=== Data ===

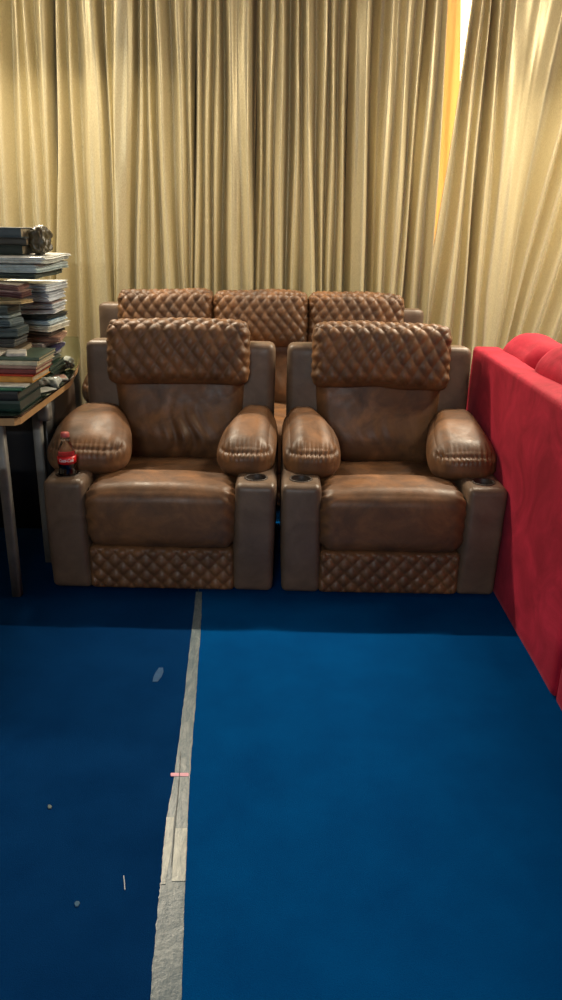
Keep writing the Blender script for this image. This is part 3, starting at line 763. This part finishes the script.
# ------------------------------------------------------------------ cola bottle
bx, by = -0.474 - 0.3735, CHY + 0.090
bz = 0.4424
bt = empty('soda_bottle', (bx, by, bz)); tag(bt, 'small clear soda bottle with red label in the cup holder of the left recliner', 'bottle')
m, nt, b = new_mat('clear_pet'); b.inputs['Base Color'].default_value = (0.95, 0.97, 0.96, 1); b.inputs['Roughness'].default_value = 0.05
b.inputs['Transmission Weight'].default_value = 1.0; b.inputs['IOR'].default_value = 1.38
PET = m
prof = [(0.0, 0.001), (0.020, 0.0), (0.0265, 0.006), (0.028, 0.018), (0.0285, 0.035), (0.0265, 0.052), (0.0262, 0.060), (0.0285, 0.070), (0.0288, 0.075), (0.0288, 0.108), (0.0278, 0.116), (0.0245, 0.132), (0.018, 0.150), (0.0125, 0.163), (0.0118, 0.172), (0.0145, 0.1735), (0.0145, 0.176), (0.0115, 0.177), (0.0112, 0.190), (0.0, 0.1902)]
prof = [(r * 1.24, z * 0.99) for r, z in prof]
lathe('bottle_body', prof, PET, bt, 48)
m, nt, b = new_mat('cola'); b.inputs['Base Color'].default_value = (0.008, 0.003, 0.002, 1); b.inputs['Roughness'].default_value = 0.06; b.inputs['Specular IOR Level'].default_value = 0.8
COLA = m
lq = [(0.0, 0.003)] + [(r - 0.0012, z + 0.002) for r, z in prof[1:9]] + [(0.0342, 0.088), (0.0, 0.0885)]
lathe('cola_drink', lq, COLA, bt, 48)
lab = lathe('bottle_label', [(0.03605, 0.075), (0.03635, 0.075), (0.0364, 0.106), (0.0361, 0.106), (0.03605, 0.075)], plain('red_label', (0.62, 0.008, 0.012), 0.3, var=0.05), bt, 48)
lathe('bottle_cap', [(0.0, 0.1965), (0.0150, 0.1965), (0.0168, 0.194), (0.0172, 0.181), (0.0166, 0.1795), (0.0, 0.1795)][::-1], plain('red_cap', (0.50, 0.10, 0.09), 0.35), bt, 32)
# white script lettering wrapped round the label
cu = bpy.data.curves.new('t', 'FONT'); cu.body = 'Coca-Cola'; cu.size = 0.0185; cu.shear = 0.35; cu.align_x = 'CENTER'; cu.offset = 0.0003; cu.extrude = 0.0
to = bpy.data.objects.new('t', cu); COL.objects.link(to); bpy.context.view_layer.update()
me = bpy.data.meshes.new_from_object(to.evaluated_get(bpy.context.evaluated_depsgraph_get()))
bpy.data.objects.remove(to)
bm = bmesh.new(); bm.from_mesh(me)
bmesh.ops.triangulate(bm, faces=bm.faces)
bmesh.ops.subdivide_edges(bm, edges=[ed for ed in bm.edges if ed.calc_length() > 0.004], cuts=2)
xs = [v.co.x for v in bm.verts]; sc = 0.060 / (max(xs) - min(xs))
for v in bm.verts:
    a = -math.pi / 2 + 0.18 + v.co.x * sc / 0.0364; zz = 0.0850 + v.co.y
    v.co = (0.0366 * math.cos(a), 0.0366 * math.sin(a), zz)
bm.to_mesh(me); bm.free(); me.materials.clear(); me.materials.append(plain('white_print', (0.85, 0.85, 0.85), 0.4, var=0.02))
lo = bpy.data.objects.new('lettering', me); COL.objects.link(lo); lo.parent = lab; lo['label'] = 'white script lettering'

# ------------------------------------------------------------------ lamps
def area(name, loc, rot, sx, sy, energy, col, spread=180):
    l = bpy.data.lights.new(name, 'AREA'); l.shape = 'RECTANGLE'; l.size = sx; l.size_y = sy; l.energy = energy; l.color = col; l.spread = R(spread)
    o = bpy.data.objects.new(name, l); COL.objects.link(o); o.location = loc; o.rotation_euler = rot; return o
LAMP = plain('white_lamp_housing', (0.8, 0.8, 0.78), 0.4)
m, nt, b = new_mat('lit_tube'); b.inputs['Emission Color'].default_value = (1.0, 0.93, 0.8, 1); b.inputs['Emission Strength'].default_value = 3.0
TUBEM = m
def tube_lamp(label, x, y, z, energy, col, spread=180, L=1.2, rot=0, tilt=0):
    t = empty('tube_lamp', (x, y, z)); t.rotation_euler = (R(tilt), 0, R(rot)); tag(t, label, 'lamp')
    box('housing', -L / 2, L / 2, -0.03, 0.03, 0.015, 0.06, LAMP, t)
    tube('tube', (-L / 2 + 0.02, 0, 0), (L / 2 - 0.02, 0, 0), 0.013, TUBEM, t)
    rm = t.rotation_euler.to_matrix(); inv = rm.inverted()
    for sx in (-0.45, 0.45):                       # the rods that carry the lamp, up to the ceiling or back to the wall
        a_ = rm @ Vector((sx, 0, 0.05)) + Vector((x, y, z))
        e_ = Vector((a_.x, Y0 + 0.002, a_.z)) if y < 0 else Vector((a_.x, a_.y, ZC - 0.002))
        tube('mounting_rod', inv @ (a_ - Vector((x, y, z))), inv @ (e_ - Vector((x, y, z))), 0.008, LAMP, t)
    M_ = rm @ Vector((0, 0, -0.02))
    area('lamp_light', (x + M_.x, y + M_.y, z + M_.z), (R(tilt), 0, R(rot)), L, 0.05, energy, col, spread)
WARM = (1.0, 0.87, 0.66)
tube_lamp('white tube lamp over the left half of the curtains', -1.35, 4.40, 2.88, 72, WARM, 150, tilt=-32)
tube_lamp('white tube lamp over the right half of the curtains', 1.75, 4.40, 2.88, 90, WARM, 150, tilt=-32)
tube_lamp('white tube lamp high on the wall behind the camera', -0.6, -1.75, 2.05, 38, (0.86, 0.94, 1.0), 180, tilt=70)
tube_lamp('added tube lamp washing the right curtains with light', 2.25, 3.25, 2.80, 21, WARM, 120, tilt=48, rot=48)  # added light source, there to brighten the right curtain folds
tube_lamp('added tube lamp washing the left curtains with light', -1.9, 3.9, 2.80, 7, WARM, 120, tilt=45, rot=-50)  # weaker added source brightening the curtains from the left side

W_ = bpy.data.worlds.new('world'); S.world = W_; W_.use_nodes = True
W_.node_tree.nodes['Background'].inputs[0].default_value = (0.5, 0.55, 0.6, 1); W_.node_tree.nodes['Background'].inputs[1].default_value = 0.05
S.view_settings.view_transform = 'Standard'; S.view_settings.look = 'None'; S.view_settings.gamma = 1; S.view_settings.exposure = 0.0
S.view_settings.use_curve_mapping = False
S.cycles.use_denoising = True
S.cycles.max_bounces = 8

===

Written task:
Retype everything in the material word for word, minus pictures.

Exercise output:
Keep writing the Blender script for this image. This is part 3, starting at line 763. This part finishes the script.
# ------------------------------------------------------------------ cola bottle
bx, by = -0.474 - 0.3735, CHY + 0.090
bz = 0.4424
bt = empty('soda_bottle', (bx, by, bz)); tag(bt, 'small clear soda bottle with red label in the cup holder of the left recliner', 'bottle')
m, nt, b = new_mat('clear_pet'); b.inputs['Base Color'].default_value = (0.95, 0.97, 0.96, 1); b.inputs['Roughness'].default_value = 0.05
b.inputs['Transmission Weight'].default_value = 1.0; b.inputs['IOR'].default_value = 1.38
PET = m
prof = [(0.0, 0.001), (0.020, 0.0), (0.0265, 0.006), (0.028, 0.018), (0.0285, 0.035), (0.0265, 0.052), (0.0262, 0.060), (0.0285, 0.070), (0.0288, 0.075), (0.0288, 0.108), (0.0278, 0.116), (0.0245, 0.132), (0.018, 0.150), (0.0125, 0.163), (0.0118, 0.172), (0.0145, 0.1735), (0.0145, 0.176), (0.0115, 0.177), (0.0112, 0.190), (0.0, 0.1902)]
prof = [(r * 1.24, z * 0.99) for r, z in prof]
lathe('bottle_body', prof, PET, bt, 48)
m, nt, b = new_mat('cola'); b.inputs['Base Color'].default_value = (0.008, 0.003, 0.002, 1); b.inputs['Roughness'].default_value = 0.06; b.inputs['Specular IOR Level'].default_value = 0.8
COLA = m
lq = [(0.0, 0.003)] + [(r - 0.0012, z + 0.002) for r, z in prof[1:9]] + [(0.0342, 0.088), (0.0, 0.0885)]
lathe('cola_drink', lq, COLA, bt, 48)
lab = lathe('bottle_label', [(0.03605, 0.075), (0.03635, 0.075), (0.0364, 0.106), (0.0361, 0.106), (0.03605, 0.075)], plain('red_label', (0.62, 0.008, 0.012), 0.3, var=0.05), bt, 48)
lathe('bottle_cap', [(0.0, 0.1965), (0.0150, 0.1965), (0.0168, 0.194), (0.0172, 0.181), (0.0166, 0.1795), (0.0, 0.1795)][::-1], plain('red_cap', (0.50, 0.10, 0.09), 0.35), bt, 32)
# white script lettering wrapped round the label
cu = bpy.data.curves.new('t', 'FONT'); cu.body = 'Coca-Cola'; cu.size = 0.0185; cu.shear = 0.35; cu.align_x = 'CENTER'; cu.offset = 0.0003; cu.extrude = 0.0
to = bpy.data.objects.new('t', cu); COL.objects.link(to); bpy.context.view_layer.update()
me = bpy.data.meshes.new_from_object(to.evaluated_get(bpy.context.evaluated_depsgraph_get()))
bpy.data.objects.remove(to)
bm = bmesh.new(); bm.from_mesh(me)
bmesh.ops.triangulate(bm, faces=bm.faces)
bmesh.ops.subdivide_edges(bm, edges=[ed for ed in bm.edges if ed.calc_length() > 0.004], cuts=2)
xs = [v.co.x for v in bm.verts]; sc = 0.060 / (max(xs) - min(xs))
for v in bm.verts:
    a = -math.pi / 2 + 0.18 + v.co.x * sc / 0.0364; zz = 0.0850 + v.co.y
    v.co = (0.0366 * math.cos(a), 0.0366 * math.sin(a), zz)
bm.to_mesh(me); bm.free(); me.materials.clear(); me.materials.append(plain('white_print', (0.85, 0.85, 0.85), 0.4, var=0.02))
lo = bpy.data.objects.new('lettering', me); COL.objects.link(lo); lo.parent = lab; lo['label'] = 'white script lettering'

# ------------------------------------------------------------------ lamps
def area(name, loc, rot, sx, sy, energy, col, spread=180):
    l = bpy.data.lights.new(name, 'AREA'); l.shape = 'RECTANGLE'; l.size = sx; l.size_y = sy; l.energy = energy; l.color = col; l.spread = R(spread)
    o = bpy.data.objects.new(name, l); COL.objects.link(o); o.location = loc; o.rotation_euler = rot; return o
LAMP = plain('white_lamp_housing', (0.8, 0.8, 0.78), 0.4)
m, nt, b = new_mat('lit_tube'); b.inputs['Emission Color'].default_value = (1.0, 0.93, 0.8, 1); b.inputs['Emission Strength'].default_value = 3.0
TUBEM = m
def tube_lamp(label, x, y, z, energy, col, spread=180, L=1.2, rot=0, tilt=0):
    t = empty('tube_lamp', (x, y, z)); t.rotation_euler = (R(tilt), 0, R(rot)); tag(t, label, 'lamp')
    box('housing', -L / 2, L / 2, -0.03, 0.03, 0.015, 0.06, LAMP, t)
    tube('tube', (-L / 2 + 0.02, 0, 0), (L / 2 - 0.02, 0, 0), 0.013, TUBEM, t)
    rm = t.rotation_euler.to_matrix(); inv = rm.inverted()
    for sx in (-0.45, 0.45):                       # the rods that carry the lamp, up to the ceiling or back to the wall
        a_ = rm @ Vector((sx, 0, 0.05)) + Vector((x, y, z))
        e_ = Vector((a_.x, Y0 + 0.002, a_.z)) if y < 0 else Vector((a_.x, a_.y, ZC - 0.002))
        tube('mounting_rod', inv @ (a_ - Vector((x, y, z))), inv @ (e_ - Vector((x, y, z))), 0.008, LAMP, t)
    M_ = rm @ Vector((0, 0, -0.02))
    area('lamp_light', (x + M_.x, y + M_.y, z + M_.z), (R(tilt), 0, R(rot)), L, 0.05, energy, col, spread)
WARM = (1.0, 0.87, 0.66)
tube_lamp('white tube lamp over the left half of the curtains', -1.35, 4.40, 2.88, 72, WARM, 150, tilt=-32)
tube_lamp('white tube lamp over the right half of the curtains', 1.75, 4.40, 2.88, 90, WARM, 150, tilt=-32)
tube_lamp('white tube lamp high on the wall behind the camera', -0.6, -1.75, 2.05, 38, (0.86, 0.94, 1.0), 180, tilt=70)
tube_lamp('added tube lamp washing the right curtains with light', 2.25, 3.25, 2.80, 21, WARM, 120, tilt=48, rot=48)  # added light source, there to brighten the right curtain folds
tube_lamp('added tube lamp washing the left curtains with light', -1.9, 3.9, 2.80, 7, WARM, 120, tilt=45, rot=-50)  # weaker added source brightening the curtains from the left side

W_ = bpy.data.worlds.new('world'); S.world = W_; W_.use_nodes = True
W_.node_tree.nodes['Background'].inputs[0].default_value = (0.5, 0.55, 0.6, 1); W_.node_tree.nodes['Background'].inputs[1].default_value = 0.05
S.view_settings.view_transform = 'Standard'; S.view_settings.look = 'None'; S.view_settings.gamma = 1; S.view_settings.exposure = 0.0
S.view_settings.use_curve_mapping = False
S.cycles.use_denoising = True
S.cycles.max_bounces = 8